A $50 Media Player Is Helping North Koreans Thwart Censorship

A $50 Media Player Is Helping North Koreans Thwart Censorship

A $US50 media player is becoming a threat to North Korea’s oppressive, isolationist regime. Many North Koreans are using cheap, portable Chinese media players to learn about the outside world and watch contraband foreign TV, news, and films.

Picture: screenshot of Chinese media player via Alibaba

North Koreans call these portable media players “notels” or “notetels”, a portmanteau of “notebook” and “television”. They have USB and SD ports and can tune for radio and TV, so people can watch shows loaded onto USB sticks they swap with each other. They’re chargeable with car batteries, which is crucial in a country where electricity is unreliable. North Koreans have been buying notels since at least 2005, but last year, Pyongyang legalised the small devices, making them even more accessible.

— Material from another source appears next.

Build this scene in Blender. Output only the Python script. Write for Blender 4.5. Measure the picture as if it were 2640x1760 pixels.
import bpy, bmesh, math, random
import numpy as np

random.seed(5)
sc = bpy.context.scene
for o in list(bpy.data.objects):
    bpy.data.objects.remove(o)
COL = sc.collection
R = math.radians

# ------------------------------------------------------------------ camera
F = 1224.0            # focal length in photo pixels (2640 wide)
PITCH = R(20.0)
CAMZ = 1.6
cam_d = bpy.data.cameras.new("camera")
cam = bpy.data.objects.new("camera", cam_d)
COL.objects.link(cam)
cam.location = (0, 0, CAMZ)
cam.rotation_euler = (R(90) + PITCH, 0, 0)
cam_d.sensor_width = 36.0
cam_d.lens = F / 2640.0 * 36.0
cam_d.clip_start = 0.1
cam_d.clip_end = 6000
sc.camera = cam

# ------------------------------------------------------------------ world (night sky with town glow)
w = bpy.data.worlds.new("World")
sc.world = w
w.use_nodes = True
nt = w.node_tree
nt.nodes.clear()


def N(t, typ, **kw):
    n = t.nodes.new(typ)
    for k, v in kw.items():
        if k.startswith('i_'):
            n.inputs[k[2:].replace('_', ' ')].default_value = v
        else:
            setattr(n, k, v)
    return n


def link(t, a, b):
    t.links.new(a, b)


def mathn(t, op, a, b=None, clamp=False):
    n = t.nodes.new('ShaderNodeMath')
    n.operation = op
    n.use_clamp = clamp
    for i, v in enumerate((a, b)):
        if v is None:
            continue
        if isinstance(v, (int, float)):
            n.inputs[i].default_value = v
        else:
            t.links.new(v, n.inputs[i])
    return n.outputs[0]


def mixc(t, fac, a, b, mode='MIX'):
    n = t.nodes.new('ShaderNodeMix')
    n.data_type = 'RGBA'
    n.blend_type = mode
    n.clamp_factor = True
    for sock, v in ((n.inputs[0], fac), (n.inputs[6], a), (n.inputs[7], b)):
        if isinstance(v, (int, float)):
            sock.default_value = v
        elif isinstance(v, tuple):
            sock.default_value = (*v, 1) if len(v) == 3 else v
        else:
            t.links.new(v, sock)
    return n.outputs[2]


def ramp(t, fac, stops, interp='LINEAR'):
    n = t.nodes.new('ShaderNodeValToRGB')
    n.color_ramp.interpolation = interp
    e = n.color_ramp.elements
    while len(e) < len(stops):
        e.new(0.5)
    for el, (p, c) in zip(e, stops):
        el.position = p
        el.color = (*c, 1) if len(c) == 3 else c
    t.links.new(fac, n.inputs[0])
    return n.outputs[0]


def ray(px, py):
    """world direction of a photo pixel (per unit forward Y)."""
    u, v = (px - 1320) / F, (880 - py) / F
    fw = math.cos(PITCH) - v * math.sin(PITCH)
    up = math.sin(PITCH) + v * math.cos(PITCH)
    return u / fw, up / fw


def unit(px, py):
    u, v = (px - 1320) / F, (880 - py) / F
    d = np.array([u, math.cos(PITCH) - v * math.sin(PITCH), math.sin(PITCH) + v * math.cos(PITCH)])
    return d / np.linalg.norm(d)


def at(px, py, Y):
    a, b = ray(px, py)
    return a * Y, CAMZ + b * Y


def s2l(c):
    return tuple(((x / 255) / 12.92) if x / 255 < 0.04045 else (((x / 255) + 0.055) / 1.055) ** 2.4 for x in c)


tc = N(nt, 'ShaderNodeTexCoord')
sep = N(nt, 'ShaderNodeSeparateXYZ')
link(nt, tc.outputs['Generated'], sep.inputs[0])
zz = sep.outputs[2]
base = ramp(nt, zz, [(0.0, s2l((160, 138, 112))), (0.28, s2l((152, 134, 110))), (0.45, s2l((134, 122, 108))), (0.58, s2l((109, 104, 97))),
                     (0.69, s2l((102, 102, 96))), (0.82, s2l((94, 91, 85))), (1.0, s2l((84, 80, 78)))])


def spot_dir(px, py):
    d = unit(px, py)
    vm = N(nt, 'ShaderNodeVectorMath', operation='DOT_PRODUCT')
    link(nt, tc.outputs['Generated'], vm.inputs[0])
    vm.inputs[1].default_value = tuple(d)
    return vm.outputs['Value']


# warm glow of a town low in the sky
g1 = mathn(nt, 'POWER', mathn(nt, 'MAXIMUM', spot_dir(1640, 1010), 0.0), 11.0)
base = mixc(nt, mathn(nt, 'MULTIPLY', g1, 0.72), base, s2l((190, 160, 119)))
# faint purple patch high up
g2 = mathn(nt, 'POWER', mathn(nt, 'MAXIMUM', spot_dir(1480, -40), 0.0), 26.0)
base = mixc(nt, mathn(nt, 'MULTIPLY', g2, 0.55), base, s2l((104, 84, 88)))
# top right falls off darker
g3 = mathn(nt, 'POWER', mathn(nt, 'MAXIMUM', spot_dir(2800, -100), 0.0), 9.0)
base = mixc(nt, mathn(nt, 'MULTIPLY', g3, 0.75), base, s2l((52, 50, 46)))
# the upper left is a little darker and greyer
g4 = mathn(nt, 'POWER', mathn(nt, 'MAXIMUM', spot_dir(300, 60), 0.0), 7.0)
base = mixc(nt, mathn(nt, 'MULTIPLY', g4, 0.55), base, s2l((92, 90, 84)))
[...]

Reuters’ James Pearson talked to North Korean defector Lee Seok-young, who has smuggled over 18,000 notels from China to North Korea. Seok-young explained why the devices are so important for North Koreans who want to watch contraband without facing harsh consequences:

“To avoid getting caught, people load a North Korean DVD while watching South Korean dramas on a USB stick, which can be pulled out,” he said. “They then tell the authorities, who feel the heat from the notel to check whether or not it has been recently used, that they were watching North Korean films”.

North Korea does have its own neutered Android tablets, but they don’t have disc drives, USD/SD ports, or Wi-Fi, and they’re $US200. The media players, while not as up-to-date, are far more practical for surreptitious South Korean drama marathons.

In places like New York and Seoul, watching a candy-coloured K-Pop video or a re-run of Friends is just a way to pass the time. But for the isolated people in North Korea, swapping and watching contraband media is both a grassroots act of political rebellion and a window to a world unmediated by Pyongyang’s propaganda artists.

That’s why activists like North Korean defector Kang Chol-hwan are smuggling USB drives with foreign media into North Korea, with the hopes that viewing something from the outside world will catalyse a change in thinking. And if enough people have notels and are receptive to the contraband messages, those $US50 media players may end up as important tools for social change in the isolated nation.